While serving a term of imprisonment in a North Carolina penitentiary, the respondent Perry became involved in an altercation with another inmate. A warrant issued, charging Perry with the misdemeanor of assault with a deadly weapon, . . . Under North Carolina law, the District Court Division of the General Court of Justice has exclusive jurisdiction for the trial of misdemeanors. . . . Following a trial without a jury in the District Court of Northampton County, Perry was convicted of this misdemeanor and given a six-month sentence, to be served after completion of the prison term he was then serving.
Perry then filed a notice of appeal to the Northampton County Superior Court. Under North Carolina law, a person convicted in the District Court has a right to a trial de novo in the Superior Court. . . . The right to trial de novo is absolute, there being no need for the appellant to allege error in the original proceeding. When an appeal is taken, the statutory scheme provides that the slate is wiped clean; the prior conviction is annulled, and the prosecution and the defense begin anew in the Superior Court.
After the filing of the notice of appeal, but prior to the respondent's appearance for trial de novo in the Superior Court, the prosecutor obtained an indictment from a grand jury, charging Perry with the felony of assault with a deadly weapon with intent to kill and inflict serious bodily injury, . . . The indictment covered the same conduct for which Perry had been tried and convicted in the District Court. Perry entered a plea of guilty to the indictment in the Superior Court, and was sentenced to a term of five to seven years in the penitentiary, to be served concurrently with the identical prison sentence he was then serving.
A number of months later, the respondent filed an application for a writ of habeas corpus in the United States District Court for the Eastern District of North Carolina. He claimed that the indictment on the felony charge in the Superior Court constituted double jeopardy and also deprived him of due process of law. In an unreported opinion, the District Court dismissed the petition for failure to exhaust available state remedies. The United States Court of Appeals for the Fourth Circuit reversed, holding that resort to the state courts would be futile, because the Supreme Court of North Carolina had consistently rejected the constitutional claims presented by Perry in his petition. . . . The case was remanded to the District Court for further proceedings.
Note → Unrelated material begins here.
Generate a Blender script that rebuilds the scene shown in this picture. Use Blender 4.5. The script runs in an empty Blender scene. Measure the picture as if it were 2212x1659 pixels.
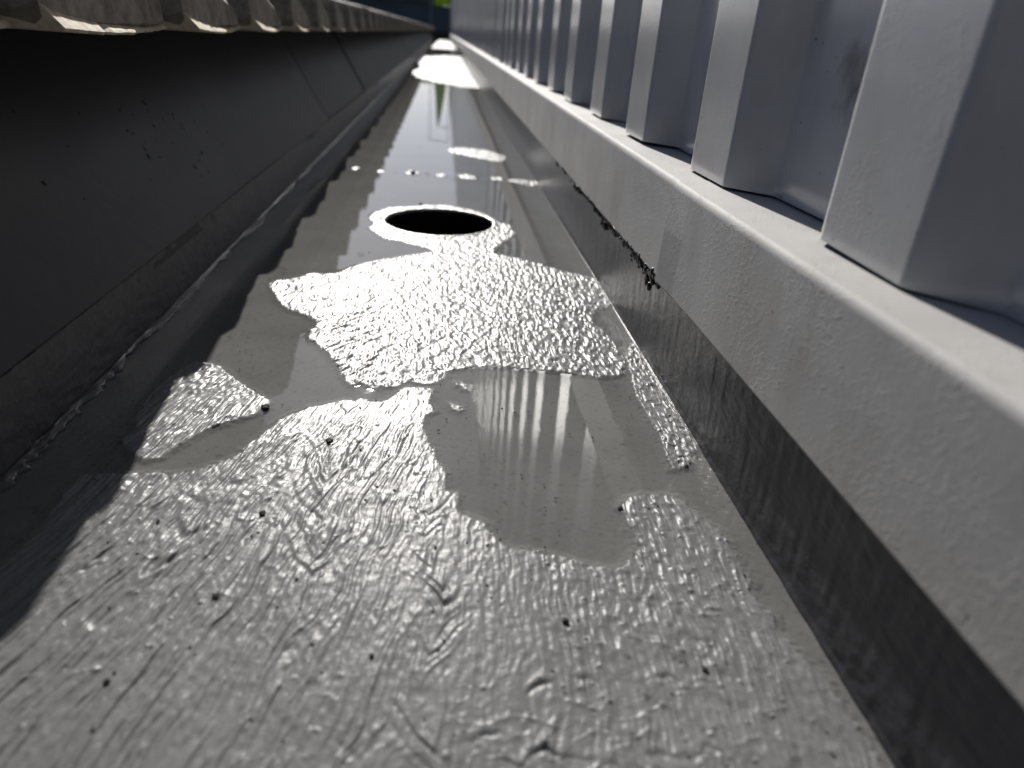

On remand, the District Court granted the writ. It held that the bringing of the felony charge after the filing of the appeal violated Perry's rights under the Double Jeopardy Clause of the Fifth Amendment, made applicable to the States through the Fourteenth Amendment, . . . The District Court further held that the respondent had not, by his guilty plea in the Superior Court, waived his right to raise his constitutional claims in the federal habeas corpus proceeding. The Court of Appeals affirmed the judgment in a brief per curiam opinion. We granted certiorari, . . . to consider the seemingly important issues presented by this case.
I
As in the District Court, Perry directs two independent constitutional attacks upon the conduct of the State in haling him into court on the felony charge after he took an appeal from the misdemeanor conviction. First, he contends that the felony indictment in the Superior Court placed him in double jeopardy, since he had already been convicted on the lesser included misdemeanor charge in the District Court. Second, he urges that the indictment on the felony charge constituted a penalty for his exercising his statutory right to appeal, and thus contravened the Due Process Clause of the Fourteenth Amendment. We find it necessary to reach only the latter claim.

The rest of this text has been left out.